### Written exercise
Transcribe the entries that follow, word for word.

Data listing
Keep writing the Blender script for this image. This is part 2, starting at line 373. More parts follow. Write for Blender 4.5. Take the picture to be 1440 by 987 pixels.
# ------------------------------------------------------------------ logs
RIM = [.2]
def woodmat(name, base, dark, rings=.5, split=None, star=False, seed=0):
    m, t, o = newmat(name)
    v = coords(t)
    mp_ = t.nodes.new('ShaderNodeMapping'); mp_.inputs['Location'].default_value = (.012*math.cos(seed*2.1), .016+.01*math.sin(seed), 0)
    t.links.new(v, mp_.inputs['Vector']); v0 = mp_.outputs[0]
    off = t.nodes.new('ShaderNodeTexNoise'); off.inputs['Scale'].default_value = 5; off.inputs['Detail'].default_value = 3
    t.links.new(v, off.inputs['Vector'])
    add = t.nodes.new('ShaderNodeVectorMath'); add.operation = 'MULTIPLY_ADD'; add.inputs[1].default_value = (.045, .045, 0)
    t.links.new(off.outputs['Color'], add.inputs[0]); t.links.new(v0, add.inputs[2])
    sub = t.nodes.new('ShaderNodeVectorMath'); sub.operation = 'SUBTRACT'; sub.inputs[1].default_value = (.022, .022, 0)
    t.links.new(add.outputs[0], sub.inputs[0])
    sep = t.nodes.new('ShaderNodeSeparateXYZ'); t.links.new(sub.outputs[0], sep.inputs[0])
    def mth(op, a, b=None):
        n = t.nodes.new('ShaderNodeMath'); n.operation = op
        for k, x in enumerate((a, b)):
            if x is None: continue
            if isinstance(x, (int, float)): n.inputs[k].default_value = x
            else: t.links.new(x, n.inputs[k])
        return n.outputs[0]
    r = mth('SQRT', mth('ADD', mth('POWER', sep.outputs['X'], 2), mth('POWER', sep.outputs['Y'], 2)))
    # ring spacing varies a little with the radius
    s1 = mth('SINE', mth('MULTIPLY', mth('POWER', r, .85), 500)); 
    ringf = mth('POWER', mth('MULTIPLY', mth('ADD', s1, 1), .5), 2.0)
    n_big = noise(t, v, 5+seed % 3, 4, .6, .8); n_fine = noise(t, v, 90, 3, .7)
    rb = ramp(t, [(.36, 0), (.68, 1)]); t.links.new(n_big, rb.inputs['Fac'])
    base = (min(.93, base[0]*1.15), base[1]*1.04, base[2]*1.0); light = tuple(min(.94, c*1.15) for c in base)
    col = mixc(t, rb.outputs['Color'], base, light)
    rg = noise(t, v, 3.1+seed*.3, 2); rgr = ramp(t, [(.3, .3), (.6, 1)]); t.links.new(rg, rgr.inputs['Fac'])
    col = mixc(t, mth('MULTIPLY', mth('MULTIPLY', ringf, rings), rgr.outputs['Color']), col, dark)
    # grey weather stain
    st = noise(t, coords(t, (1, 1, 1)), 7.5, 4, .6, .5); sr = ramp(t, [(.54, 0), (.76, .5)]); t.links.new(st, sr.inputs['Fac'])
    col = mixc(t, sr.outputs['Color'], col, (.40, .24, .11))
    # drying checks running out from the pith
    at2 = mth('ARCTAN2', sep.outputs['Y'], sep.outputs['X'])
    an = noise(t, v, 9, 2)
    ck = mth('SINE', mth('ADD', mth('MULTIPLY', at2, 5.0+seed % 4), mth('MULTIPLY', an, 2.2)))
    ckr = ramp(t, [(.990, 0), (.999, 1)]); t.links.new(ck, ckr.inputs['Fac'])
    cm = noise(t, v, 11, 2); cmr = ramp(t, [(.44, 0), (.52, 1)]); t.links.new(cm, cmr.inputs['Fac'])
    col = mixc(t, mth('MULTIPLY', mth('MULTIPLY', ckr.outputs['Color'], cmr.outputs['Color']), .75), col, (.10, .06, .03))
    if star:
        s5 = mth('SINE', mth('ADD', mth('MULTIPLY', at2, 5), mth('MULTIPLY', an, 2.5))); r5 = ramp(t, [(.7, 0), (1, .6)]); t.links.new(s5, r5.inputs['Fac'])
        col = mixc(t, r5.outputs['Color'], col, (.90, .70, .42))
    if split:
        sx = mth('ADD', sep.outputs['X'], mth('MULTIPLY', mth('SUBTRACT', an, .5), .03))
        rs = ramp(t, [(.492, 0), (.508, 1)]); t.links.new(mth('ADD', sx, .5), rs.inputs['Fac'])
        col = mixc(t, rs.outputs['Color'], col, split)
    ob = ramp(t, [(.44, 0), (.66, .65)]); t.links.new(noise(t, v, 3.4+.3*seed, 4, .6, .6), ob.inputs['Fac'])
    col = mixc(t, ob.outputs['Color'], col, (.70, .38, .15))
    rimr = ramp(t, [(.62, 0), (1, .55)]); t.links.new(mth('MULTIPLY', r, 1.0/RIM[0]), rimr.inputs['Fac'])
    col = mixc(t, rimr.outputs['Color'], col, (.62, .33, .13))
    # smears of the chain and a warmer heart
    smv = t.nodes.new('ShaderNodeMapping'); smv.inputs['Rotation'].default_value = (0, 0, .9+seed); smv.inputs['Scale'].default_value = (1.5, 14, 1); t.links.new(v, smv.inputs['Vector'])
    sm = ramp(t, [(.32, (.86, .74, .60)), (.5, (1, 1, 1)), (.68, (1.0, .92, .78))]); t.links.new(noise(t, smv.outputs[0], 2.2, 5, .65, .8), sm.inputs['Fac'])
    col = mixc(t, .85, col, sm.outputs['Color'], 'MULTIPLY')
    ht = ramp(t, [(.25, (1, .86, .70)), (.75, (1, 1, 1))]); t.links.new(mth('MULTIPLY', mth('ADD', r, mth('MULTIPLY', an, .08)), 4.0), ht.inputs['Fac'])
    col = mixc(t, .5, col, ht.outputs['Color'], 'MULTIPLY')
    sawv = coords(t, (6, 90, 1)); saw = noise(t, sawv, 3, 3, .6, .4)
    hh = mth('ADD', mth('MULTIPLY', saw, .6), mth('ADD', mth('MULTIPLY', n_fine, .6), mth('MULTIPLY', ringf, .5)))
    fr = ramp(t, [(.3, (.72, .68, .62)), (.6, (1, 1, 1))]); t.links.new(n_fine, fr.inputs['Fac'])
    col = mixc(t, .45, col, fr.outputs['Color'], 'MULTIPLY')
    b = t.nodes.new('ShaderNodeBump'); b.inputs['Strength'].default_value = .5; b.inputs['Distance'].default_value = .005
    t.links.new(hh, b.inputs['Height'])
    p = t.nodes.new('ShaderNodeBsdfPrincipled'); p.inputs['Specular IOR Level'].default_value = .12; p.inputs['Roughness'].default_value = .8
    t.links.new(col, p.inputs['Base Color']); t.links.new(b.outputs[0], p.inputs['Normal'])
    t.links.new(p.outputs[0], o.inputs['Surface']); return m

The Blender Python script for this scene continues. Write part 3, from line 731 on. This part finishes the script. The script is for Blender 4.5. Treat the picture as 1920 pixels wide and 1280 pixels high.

### Result below
Keep writing the Blender script for this image. This is part 2, starting at line 373. More parts follow. Write for Blender 4.5. Take the picture to be 1440 by 987 pixels.
# ------------------------------------------------------------------ logs
RIM = [.2]
def woodmat(name, base, dark, rings=.5, split=None, star=False, seed=0):
    m, t, o = newmat(name)
    v = coords(t)
    mp_ = t.nodes.new('ShaderNodeMapping'); mp_.inputs['Location'].default_value = (.012*math.cos(seed*2.1), .016+.01*math.sin(seed), 0)
    t.links.new(v, mp_.inputs['Vector']); v0 = mp_.outputs[0]
    off = t.nodes.new('ShaderNodeTexNoise'); off.inputs['Scale'].default_value = 5; off.inputs['Detail'].default_value = 3
    t.links.new(v, off.inputs['Vector'])
    add = t.nodes.new('ShaderNodeVectorMath'); add.operation = 'MULTIPLY_ADD'; add.inputs[1].default_value = (.045, .045, 0)
    t.links.new(off.outputs['Color'], add.inputs[0]); t.links.new(v0, add.inputs[2])
    sub = t.nodes.new('ShaderNodeVectorMath'); sub.operation = 'SUBTRACT'; sub.inputs[1].default_value = (.022, .022, 0)
    t.links.new(add.outputs[0], sub.inputs[0])
    sep = t.nodes.new('ShaderNodeSeparateXYZ'); t.links.new(sub.outputs[0], sep.inputs[0])
    def mth(op, a, b=None):
        n = t.nodes.new('ShaderNodeMath'); n.operation = op
        for k, x in enumerate((a, b)):
            if x is None: continue
            if isinstance(x, (int, float)): n.inputs[k].default_value = x
            else: t.links.new(x, n.inputs[k])
        return n.outputs[0]
    r = mth('SQRT', mth('ADD', mth('POWER', sep.outputs['X'], 2), mth('POWER', sep.outputs['Y'], 2)))
    # ring spacing varies a little with the radius
    s1 = mth('SINE', mth('MULTIPLY', mth('POWER', r, .85), 500)); 
    ringf = mth('POWER', mth('MULTIPLY', mth('ADD', s1, 1), .5), 2.0)
    n_big = noise(t, v, 5+seed % 3, 4, .6, .8); n_fine = noise(t, v, 90, 3, .7)
    rb = ramp(t, [(.36, 0), (.68, 1)]); t.links.new(n_big, rb.inputs['Fac'])
    base = (min(.93, base[0]*1.15), base[1]*1.04, base[2]*1.0); light = tuple(min(.94, c*1.15) for c in base)
    col = mixc(t, rb.outputs['Color'], base, light)
    rg = noise(t, v, 3.1+seed*.3, 2); rgr = ramp(t, [(.3, .3), (.6, 1)]); t.links.new(rg, rgr.inputs['Fac'])
    col = mixc(t, mth('MULTIPLY', mth('MULTIPLY', ringf, rings), rgr.outputs['Color']), col, dark)
    # grey weather stain
    st = noise(t, coords(t, (1, 1, 1)), 7.5, 4, .6, .5); sr = ramp(t, [(.54, 0), (.76, .5)]); t.links.new(st, sr.inputs['Fac'])
    col = mixc(t, sr.outputs['Color'], col, (.40, .24, .11))
    # drying checks running out from the pith
    at2 = mth('ARCTAN2', sep.outputs['Y'], sep.outputs['X'])
    an = noise(t, v, 9, 2)
    ck = mth('SINE', mth('ADD', mth('MULTIPLY', at2, 5.0+seed % 4), mth('MULTIPLY', an, 2.2)))
    ckr = ramp(t, [(.990, 0), (.999, 1)]); t.links.new(ck, ckr.inputs['Fac'])
    cm = noise(t, v, 11, 2); cmr = ramp(t, [(.44, 0), (.52, 1)]); t.links.new(cm, cmr.inputs['Fac'])
    col = mixc(t, mth('MULTIPLY', mth('MULTIPLY', ckr.outputs['Color'], cmr.outputs['Color']), .75), col, (.10, .06, .03))
    if star:
        s5 = mth('SINE', mth('ADD', mth('MULTIPLY', at2, 5), mth('MULTIPLY', an, 2.5))); r5 = ramp(t, [(.7, 0), (1, .6)]); t.links.new(s5, r5.inputs['Fac'])
        col = mixc(t, r5.outputs['Color'], col, (.90, .70, .42))
    if split:
        sx = mth('ADD', sep.outputs['X'], mth('MULTIPLY', mth('SUBTRACT', an, .5), .03))
        rs = ramp(t, [(.492, 0), (.508, 1)]); t.links.new(mth('ADD', sx, .5), rs.inputs['Fac'])
        col = mixc(t, rs.outputs['Color'], col, split)
    ob = ramp(t, [(.44, 0), (.66, .65)]); t.links.new(noise(t, v, 3.4+.3*seed, 4, .6, .6), ob.inputs['Fac'])
    col = mixc(t, ob.outputs['Color'], col, (.70, .38, .15))
    rimr = ramp(t, [(.62, 0), (1, .55)]); t.links.new(mth('MULTIPLY', r, 1.0/RIM[0]), rimr.inputs['Fac'])
    col = mixc(t, rimr.outputs['Color'], col, (.62, .33, .13))
    # smears of the chain and a warmer heart
    smv = t.nodes.new('ShaderNodeMapping'); smv.inputs['Rotation'].default_value = (0, 0, .9+seed); smv.inputs['Scale'].default_value = (1.5, 14, 1); t.links.new(v, smv.inputs['Vector'])
    sm = ramp(t, [(.32, (.86, .74, .60)), (.5, (1, 1, 1)), (.68, (1.0, .92, .78))]); t.links.new(noise(t, smv.outputs[0], 2.2, 5, .65, .8), sm.inputs['Fac'])
    col = mixc(t, .85, col, sm.outputs['Color'], 'MULTIPLY')
    ht = ramp(t, [(.25, (1, .86, .70)), (.75, (1, 1, 1))]); t.links.new(mth('MULTIPLY', mth('ADD', r, mth('MULTIPLY', an, .08)), 4.0), ht.inputs['Fac'])
    col = mixc(t, .5, col, ht.outputs['Color'], 'MULTIPLY')
    sawv = coords(t, (6, 90, 1)); saw = noise(t, sawv, 3, 3, .6, .4)
    hh = mth('ADD', mth('MULTIPLY', saw, .6), mth('ADD', mth('MULTIPLY', n_fine, .6), mth('MULTIPLY', ringf, .5)))
    fr = ramp(t, [(.3, (.72, .68, .62)), (.6, (1, 1, 1))]); t.links.new(n_fine, fr.inputs['Fac'])
    col = mixc(t, .45, col, fr.outputs['Color'], 'MULTIPLY')
    b = t.nodes.new('ShaderNodeBump'); b.inputs['Strength'].default_value = .5; b.inputs['Distance'].default_value = .005
    t.links.new(hh, b.inputs['Height'])
    p = t.nodes.new('ShaderNodeBsdfPrincipled'); p.inputs['Specular IOR Level'].default_value = .12; p.inputs['Roughness'].default_value = .8
    t.links.new(col, p.inputs['Base Color']); t.links.new(b.outputs[0], p.inputs['Normal'])
    t.links.new(p.outputs[0], o.inputs['Surface']); return m

The Blender Python script for this scene continues. Write part 3, from line 731 on. This part finishes the script. The script is for Blender 4.5. Treat the picture as 1920 pixels wide and 1280 pixels high.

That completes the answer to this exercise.